Witam was kochani serdecznie:):):)
Tym razem mój blog zamieni się w galerię zdjęciową. Chciałabym się pochwalić moimi pracami, które wydziergałam w ostatnim czasie.
Tak więc:
Komin dla mojej córci.
Komin dla synka
I jeszcze ocieplacz do biegania
Oczywiście wielką pomocnicą okazała się Pyśka, która bardzo mi pomagała w dzierganiu (a raczej w plątaniu niteczek).

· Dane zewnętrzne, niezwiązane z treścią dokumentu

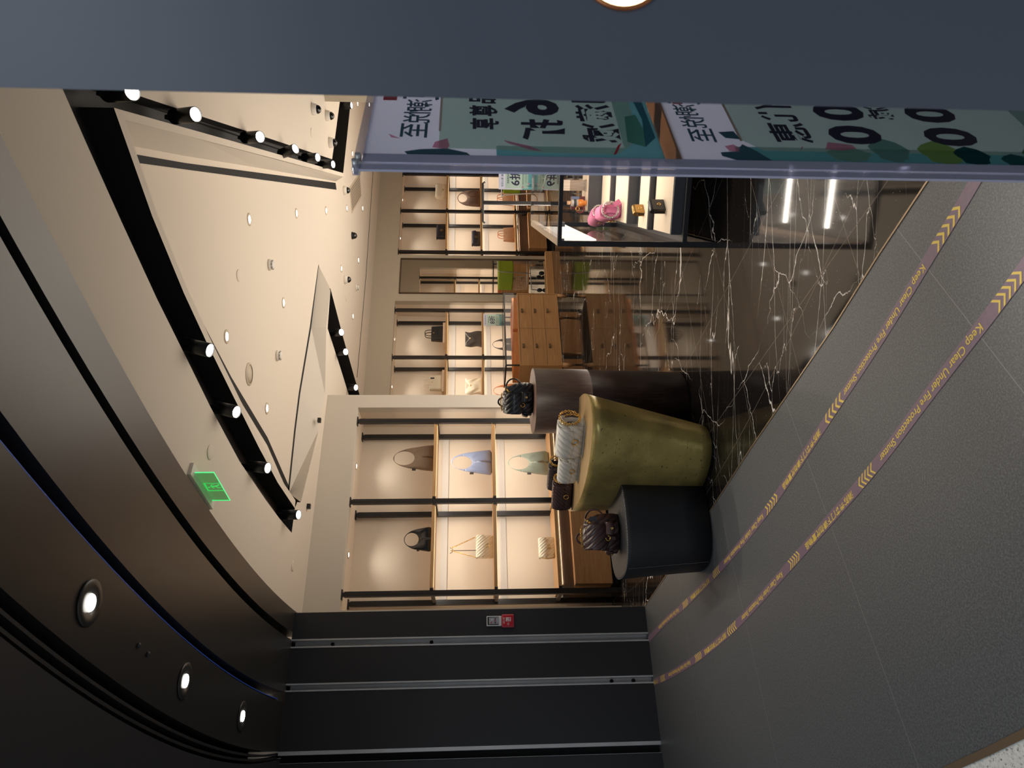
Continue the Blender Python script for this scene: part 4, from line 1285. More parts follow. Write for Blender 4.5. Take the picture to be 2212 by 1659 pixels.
def pouch(label, X, lx, z, w, h, d, mt, ly=0.20, group='slouchy bucket bags on the back shelves'):
    """soft bag whose top edge dips in the middle, with deep folds"""
    t = thing('slouchy_bag', label, 'handbag', (0, 0, 0), 0, group)
    t.matrix_world = X @ Matrix.Translation((lx, ly, z))
    nx, nz = 28, 14
    rings = []
    for k in range(nz + 1):
        q = k / nz; ring = []
        for i in range(56):
            a_ = 2 * PI * i / 56
            x = w / 2 * (1 - 0.05 * math.sin(q * PI)) * math.copysign(abs(math.cos(a_)) ** 0.4, math.cos(a_))
            y = d / 2 * (1 - 0.75 * q) * math.copysign(abs(math.sin(a_)) ** 0.5, math.sin(a_))
            dip = 0.26 * h * math.exp(-(x / (w * 0.2)) ** 2) * q ** 1.5
            y += 0.014 * math.sin(9 * x / w * 2 + 6 * q) * math.sin(PI * q) * (1 if y < 0 else 0.3)
            y += -0.02 * math.exp(-((x + 0.25 * w * (q - 0.6)) / (0.08 * w)) ** 2) * math.sin(PI * q) * (1 if y < 0 else 0)
            ring.append((x + 0.01 * math.sin(7 * q), y, h * q - dip))
        rings.append(ring)
    MB().loft(rings, True, True).build('body', mt, t)
    MB().sphere((0, -d * 0.24, h * 0.68), 0.014, 8, None, 1.0).build('clasp', M['gold'], t)
    return t


pouch('dark grey slouchy leather bag on the middle back shelf left of the mirror', BACK, 0.975, 1.379, 0.29, 0.285, 0.14, M['darkgrey'])
pouch('cream slouchy leather bag on the middle back shelf nearest the wall corner', BACK, 0.056, 1.379, 0.29, 0.28, 0.14, M['cream'])


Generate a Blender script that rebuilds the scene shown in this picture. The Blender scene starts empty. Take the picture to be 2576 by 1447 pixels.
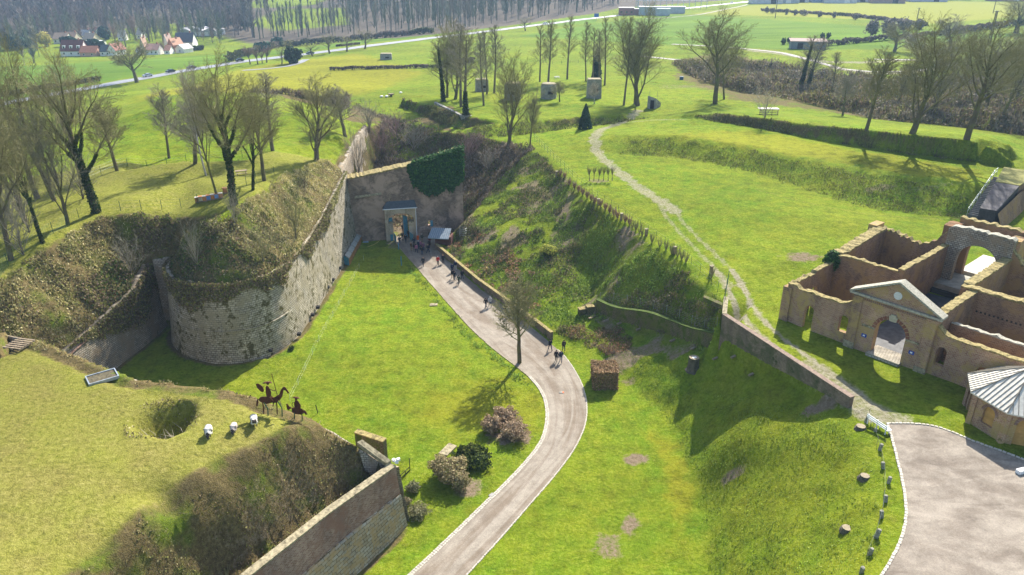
EXPO=1.12; HAZE=.00018
import bpy, math, random, mathutils
import numpy as np
from mathutils import Vector, Matrix
from mathutils.geometry import delaunay_2d_cdt
R=math.radians
sc=bpy.context.scene
col=sc.collection
# ------------------------------------------------------------------ camera
FD=740*2576/1024; PITCH=R(24); CH=50.0      # survey camera: focal length in survey px, pitch, height
cp,sp_=math.cos(PITCH),math.sin(PITCH)
def at(X,Y,z=0.0):
    """world point of a surveyed photo point (2576 px wide survey) lying at height z"""
    u=X-1288; v=Y-723.7
    dz=-FD*sp_-v*cp; t=(z-CH)/dz
    return Vector((u*t,(FD*cp-v*sp_)*t,z))
def px_per_m(x,y,z):
    return FD/(y*cp-(z-CH)*sp_)
cam=bpy.data.cameras.new('Camera'); camo=bpy.data.objects.new('Camera',cam); col.objects.link(camo)
camo.location=(0,0,CH); camo.rotation_euler=(R(90)-PITCH,0,0)
cam.sensor_width=36; cam.lens=740/1024*36; cam.clip_end=9000; cam.clip_start=0.5
sc.camera=camo
# ------------------------------------------------------------------ object helpers
def tag(o,label=None,cat=None,group=None,kind=None):
    if label: o['label']=label
    if cat: o['category']=cat
    if group: o['group']=group
    if kind: o['kind']=kind
    return o
def empty(name,loc=(0,0,0),rz=0,label=None,cat=None,group=None):
    o=bpy.data.objects.new(name,None); o.empty_display_size=.3
    o.location=loc; o.rotation_euler=(0,0,rz); col.objects.link(o)
    return tag(o,label,cat,group)
class MB:
    def __init__(s): s.v=[]; s.f=[]; s.uv=None
    def add(s,vs,fs):
        n=len(s.v); s.v.extend([tuple(p) for p in vs]); s.f.extend([tuple(i+n for i in f) for f in fs]); return s
    def box(s,c,d,rz=0,tilt=None):
        x,y,z=d[0]/2,d[1]/2,d[2]/2
        m=Matrix.Rotation(rz,3,'Z')
        if tilt is not None: m=m@tilt
        vs=[Vector(c)+m@Vector((a*x,b*y,e*z)) for a in(-1,1) for b in(-1,1) for e in(-1,1)]
        return s.add(vs,[(0,1,3,2),(4,6,7,5),(0,4,5,1),(2,3,7,6),(0,2,6,4),(1,5,7,3)])
    def prism(s,poly,z0,z1,taper=0):
        n=len(poly); cx=sum(p[0] for p in poly)/n; cy=sum(p[1] for p in poly)/n
        top=[(p[0]+(cx-p[0])*taper,p[1]+(cy-p[1])*taper,z1) for p in poly]
        vs=[(p[0],p[1],z0) for p in poly]+top
        fs=[tuple(range(n-1,-1,-1)),tuple(range(n,2*n))]+[(i,(i+1)%n,n+(i+1)%n,n+i) for i in range(n)]
        return s.add(vs,fs)
    def extr(s,poly,a,b):
        """polygon of 3D points extruded by vector b-a"""
        d=Vector(b)-Vector(a); n=len(poly)
        vs=[Vector(p) for p in poly]+[Vector(p)+d for p in poly]
        fs=[tuple(range(n-1,-1,-1)),tuple(range(n,2*n))]+[(i,(i+1)%n,n+(i+1)%n,n+i) for i in range(n)]
        return s.add(vs,fs)
    def tube(s,pts,rad,k=6,cap=True):
        pts=[Vector(p) for p in pts]; n=len(pts)
        if not hasattr(rad,'__len__'): rad=[rad]*n
        base=len(s.v); prev=None
        for i,p in enumerate(pts):
            t=(pts[min(i+1,n-1)]-pts[max(i-1,0)])
            if t.length<1e-9: t=Vector((0,0,1))
            t.normalize()
            a=Vector((1,0,0)) if prev is None else prev
            if abs(t.dot(a))>.95: a=Vector((0,1,0))
            b=t.cross(a).normalized(); a=b.cross(t); prev=a
            for j in range(k):
                an=2*math.pi*j/k; q=p+(a*math.cos(an)+b*math.sin(an))*rad[i]
                s.v.append((q.x,q.y,q.z))
        for i in range(n-1):
            for j in range(k):
                a0=base+i*k+j; a1=base+i*k+(j+1)%k
                s.f.append((a0,a1,a1+k,a0+k))
        if cap:
            s.f.append(tuple(base+j for j in range(k-1,-1,-1))); s.f.append(tuple(base+(n-1)*k+j for j in range(k)))
        return s
    def lathe(s,c,prof,k=12):
        base=len(s.v)
        for r,z in prof:
            for j in range(k):
                an=2*math.pi*j/k; s.v.append((c[0]+r*math.cos(an),c[1]+r*math.sin(an),c[2]+z))
        for i in range(len(prof)-1):
            for j in range(k):
                a0=base+i*k+j; a1=base+i*k+(j+1)%k; s.f.append((a0,a1,a1+k,a0+k))
        s.f.append(tuple(base+j for j in range(k-1,-1,-1))); s.f.append(tuple(base+(len(prof)-1)*k+j for j in range(k)))
        return s
    def mesh(s,name,mat,org=(0,0,0),uv=True,smooth=False):
        me=bpy.data.meshes.new(name)
        ox,oy,oz=org
        me.from_pydata([(a-ox,b-oy,c-oz) for a,b,c in s.v],[],s.f)
        if uv: boxuv(me,org)
        if mat: me.materials.append(mat)
        if smooth: me.polygons.foreach_set('use_smooth',[True]*len(me.polygons))
        me.update(); return me
    def build(s,name,mat,parent=None,uv=True,smooth=False,world=True):
        """world=True: vertices are world coordinates and are re-based on the parent's location"""
        org=tuple(parent_loc(parent)) if (parent is not None and world) else (0,0,0)
        me=s.mesh(name,mat,org,uv,smooth)
        o=bpy.data.objects.new(name,me); col.objects.link(o)
        if parent is not None: o.parent=parent
        return o
def parent_loc(p):
    v=Vector((0,0,0))
    while p is not None: v+=p.location; p=p.parent
    return v
def boxuv(me,org=(0,0,0)):
    nl=len(me.loops); 
    if nl==0: return
    co=np.empty(len(me.vertices)*3); me.vertices.foreach_get('co',co); co=co.reshape(-1,3)+np.array(org)
    vi=np.empty(nl,dtype=np.int32); me.loops.foreach_get('vertex_index',vi)
    npoly=len(me.polygons); nm=np.empty(npoly*3); me.polygons.foreach_get('normal',nm); nm=nm.reshape(-1,3)
    lt=np.empty(npoly,dtype=np.int32); me.polygons.foreach_get('loop_total',lt)
    nn=np.repeat(nm,lt,axis=0); p=co[vi]
    tx=-nn[:,1]; ty=nn[:,0]; L=np.hypot(tx,ty); flat=L<.35; L[L<1e-6]=1
    u=(p[:,0]*tx+p[:,1]*ty)/L; w=p[:,2].copy()
    u[flat]=p[flat,0]; w[flat]=p[flat,1]
    uvl=me.uv_layers.new(name='UVMap'); uvl.data.foreach_set('uv',np.stack([u,w],1).ravel())
def link_obj(name,me,parent=None,loc=(0,0,0),rz=0,scale=None):
    o=bpy.data.objects.new(name,me); col.objects.link(o); o.location=loc; o.rotation_euler=(0,0,rz)
    if scale is not None: o.scale=scale
    if parent is not None: o.parent=parent
    return o
def copy_tree(o,parent=None):
    c=o.copy(); col.objects.link(c)
    if parent is not None: c.parent=parent
    for ch in list(o.children): copy_tree(ch,c)
    return c
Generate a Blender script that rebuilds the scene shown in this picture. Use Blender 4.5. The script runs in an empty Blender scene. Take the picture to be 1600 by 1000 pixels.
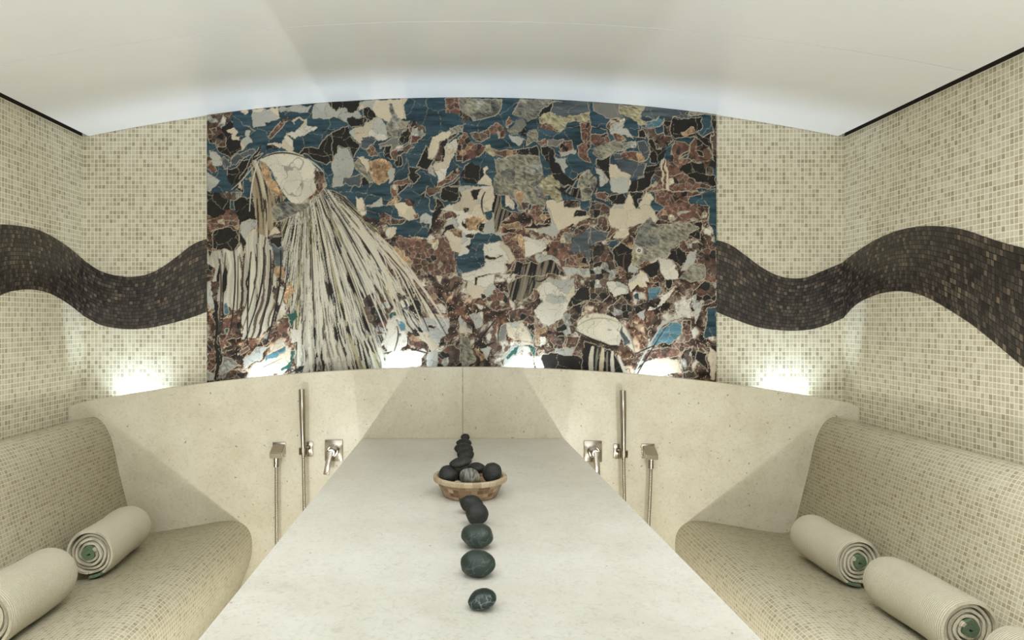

A że dziergałam w czasie wstrętnego przeziębienia i musiałam leżeć w łóżku to i koteczka mi towarzyszyła zabierając miejsce wełence w koszyczku. Wyglądało to mniej więcej tak:
I na koniec mojej zdjęciowej opowieści chciałam się pochwalić moim
(jak do tej pory) najpiękniejszym dziełem.
I znów dzięki uprzejmości Intensywniekreatywnej i jej cudownym tłumaczeniom w filmikach
wydziergałam chustę ANANASY !!!!
Zrobiona z bardzo cieniutkiego moherku (BERGERE DE FRANCE - ANGEL w 25g - 275m).
Zużyłam jakieś 1,5 moteczka.
Chusta prezentuje się tak:
Oczywiście przy blokowaniu była obecna i moja specjalistka od błędów :) i jej sokole oczęta.
A tak prezentuje się w efekcie końcowym na manekinie.
To tyle na dziś.
Czekam z wielką niecierpliwością na wasze opinie i wszelakie sugestie co do moich prac.
Mam tylko nadzieję, że nie będziecie dla mnie zbyt surowi bo to moje pierwsze tak duże dzieła druciane.